La polémica de las barras
En muchas cruces, además, se montaban una barra para servir bebidas con las que animar el cotarro. Esa idea de las barras y aumentar los días de la Cruz, provocaron el enojo general de la ciudad. Turbas enormes de jóvenes llegaron a convertir esta fiesta tan peculiar en enormes botellones. Los granadinos comenzaron a pensar que la fiesta ya no era tal y como estaba concebida. La fiesta llegó a ser un sinónimo de consumo incontrolado de alcohol, además de dejar numerosas zonas de la capital repletas de toneladas de residuos. Concentraciones multitudinarias en torno a las cruces, ríos de orines, ruidos hasta la madrugada y el tratamiento de comas etílicos en las urgencias sanitarias, hicieron pensar a los ciudadanos más genuinos que se había pervertido la convocatoria: “¡Esta no es mi fiesta de la Cruz, me la han cambiado!”.

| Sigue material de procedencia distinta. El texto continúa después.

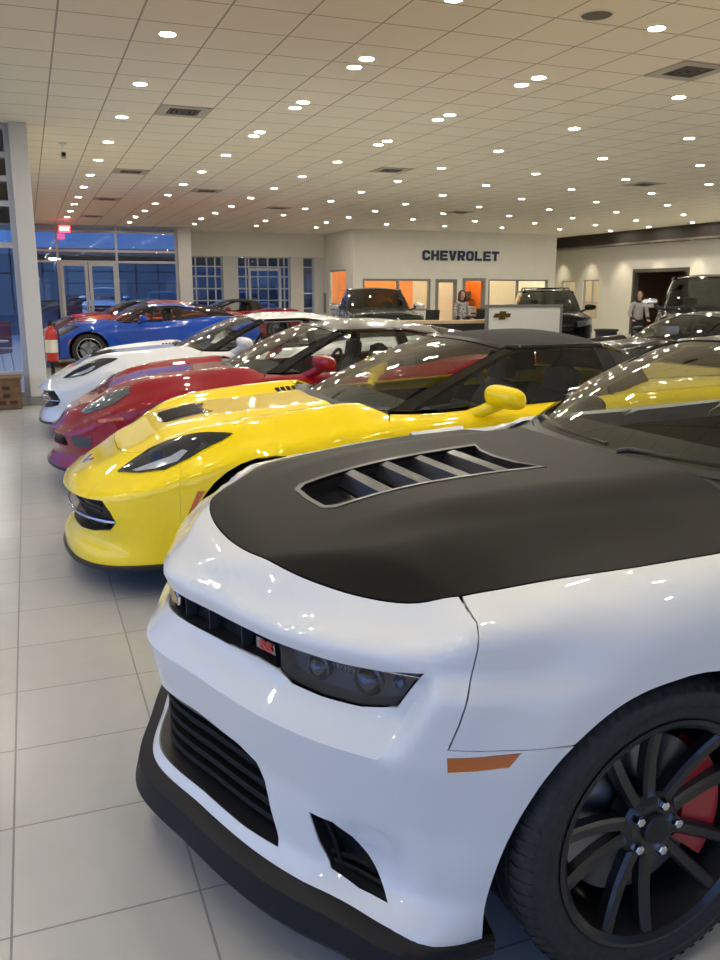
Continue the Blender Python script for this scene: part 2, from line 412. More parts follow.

En 2006 la locura de la juerga invadió la ciudad. Duró cuatro días. Comenzó con un macrobotellón en los alrededores de Hipercor en el que llegaron a concentrarse 35.000 jóvenes que querían celebrar la Fiesta de la Primavera. El desmadre se alargó dos días más y se trasladó al centro, al Realejo y al Albaicín. El Ayuntamiento, por entonces presidido por José Torres Hurtado, comprendió que no se podía seguir por ese camino. Así que al año siguiente prohibió las barras. Se instauró la ‘ley seca’, medida que también acarreó su correspondiente polémica porque había ciudadanos que consideraban que no se concebía una cruz sin una barra en la que tomarse una cerveza. En fin. Las barras volvieron en 2017, pero ya muy controladas. Ahora parece que la fiesta ha vuelto a ser lo que nunca debió dejar de ser.